As I write, on the eve of what promises to be a massive march against climate change, the global warming deniers are all over the wireless and we’re having to defend, yet again, the bleeding obvious.

So it isn’t just that half the American population still think Darwin was wrong that makes it pertinent to stage a new production of Jerome Lawrence and Robert Edwin Lee’s 1950s play Inherit the Wind.

Based on the true-life 1925 Scopes Monkey Trial it’s a courtroom drama centred around the case of smalltown bible-belt schoolteacher Bertram Cates who dares to introduce the idea of evolution to his charges.

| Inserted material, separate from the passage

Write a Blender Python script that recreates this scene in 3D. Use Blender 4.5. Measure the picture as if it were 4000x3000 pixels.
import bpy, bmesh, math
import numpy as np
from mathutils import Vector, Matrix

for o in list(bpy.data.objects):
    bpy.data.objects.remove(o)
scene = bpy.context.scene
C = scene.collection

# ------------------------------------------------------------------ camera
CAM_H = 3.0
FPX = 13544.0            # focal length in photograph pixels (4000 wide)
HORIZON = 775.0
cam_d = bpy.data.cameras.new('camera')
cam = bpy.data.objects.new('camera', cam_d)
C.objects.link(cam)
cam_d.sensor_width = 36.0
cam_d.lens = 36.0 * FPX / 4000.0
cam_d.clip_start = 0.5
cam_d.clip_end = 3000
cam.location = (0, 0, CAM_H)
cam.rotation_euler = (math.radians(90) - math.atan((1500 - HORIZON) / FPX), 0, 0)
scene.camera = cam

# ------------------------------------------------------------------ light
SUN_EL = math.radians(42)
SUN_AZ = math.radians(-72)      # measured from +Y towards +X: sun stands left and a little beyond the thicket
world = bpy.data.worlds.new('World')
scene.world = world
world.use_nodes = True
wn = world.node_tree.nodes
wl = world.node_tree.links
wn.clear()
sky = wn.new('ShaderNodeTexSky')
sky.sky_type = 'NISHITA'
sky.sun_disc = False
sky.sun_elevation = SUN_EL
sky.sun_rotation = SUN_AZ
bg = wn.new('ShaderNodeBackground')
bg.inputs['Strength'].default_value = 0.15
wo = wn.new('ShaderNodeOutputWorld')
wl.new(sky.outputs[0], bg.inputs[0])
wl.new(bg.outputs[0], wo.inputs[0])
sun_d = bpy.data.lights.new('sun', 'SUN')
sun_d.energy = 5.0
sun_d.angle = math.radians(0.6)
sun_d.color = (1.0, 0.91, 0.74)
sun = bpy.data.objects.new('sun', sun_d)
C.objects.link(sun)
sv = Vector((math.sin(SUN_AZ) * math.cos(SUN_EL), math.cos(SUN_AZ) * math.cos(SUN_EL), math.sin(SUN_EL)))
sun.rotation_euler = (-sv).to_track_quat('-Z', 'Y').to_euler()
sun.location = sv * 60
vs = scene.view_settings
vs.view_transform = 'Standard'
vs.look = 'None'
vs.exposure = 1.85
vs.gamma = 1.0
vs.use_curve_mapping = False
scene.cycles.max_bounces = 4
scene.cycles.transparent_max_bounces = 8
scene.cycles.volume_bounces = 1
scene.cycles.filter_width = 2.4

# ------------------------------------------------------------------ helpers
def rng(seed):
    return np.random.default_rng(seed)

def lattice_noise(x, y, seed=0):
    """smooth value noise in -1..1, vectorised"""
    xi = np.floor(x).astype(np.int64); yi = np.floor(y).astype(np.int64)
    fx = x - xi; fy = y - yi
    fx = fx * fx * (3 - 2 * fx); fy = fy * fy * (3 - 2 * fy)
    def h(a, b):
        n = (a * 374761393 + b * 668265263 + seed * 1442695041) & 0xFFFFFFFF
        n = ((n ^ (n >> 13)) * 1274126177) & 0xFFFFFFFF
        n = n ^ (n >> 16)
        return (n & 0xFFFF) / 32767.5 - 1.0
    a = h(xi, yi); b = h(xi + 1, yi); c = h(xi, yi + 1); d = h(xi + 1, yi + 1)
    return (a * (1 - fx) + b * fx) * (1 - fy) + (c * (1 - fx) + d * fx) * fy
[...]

It attracts nationwide attention and brings two big personalities to battle it out before the law: for the prosecution bible-thumping Matthew Harrison Brady (David Troughton), and for the defence Henry Drummond (Kevin Spacey).

It’s a lively production with singing and dancing and comedy, too. Spacey plays it for laughs mostly, a white-haired, stooping figure belying a sharp intelligence and tongue, lashing out at willful ignorance with reason and wit on his side.

Despite the case being artificially loaded in his favour, Brady doesn’t stand a chance. In fact Drummond’s true worthy adversary is a cynical hack from Baltimore (and this before The Wire), E K Hornbeck (Mark Dexter).

Hornbeck is set up to be be the villain, not because he’s a creationist but because he’s too much of an evolutionist, refusing to concede an inch to biblical mysticism in a harsh but true speech in the final scene.

He doesn’t have the last word, though. In the final moments Drummond holds a copy of The Origin of Species in one hand and The Bible in the other, weighing their worth and implying they are equal.

This is a terrible sell-out, sentimental liberal pluralist claptrap. After all that, are we saying the fundamentalist Christian version of events are just as valid as science’s? Drummond is not just betraying Darwin, he’s betraying Cates, the man he’s earlier encouraged to be a hero by standing up for the truth.

I’m not supposed to be, but I’m on Hornbeck’s side on this one. But perhaps I’m just another cynical hack.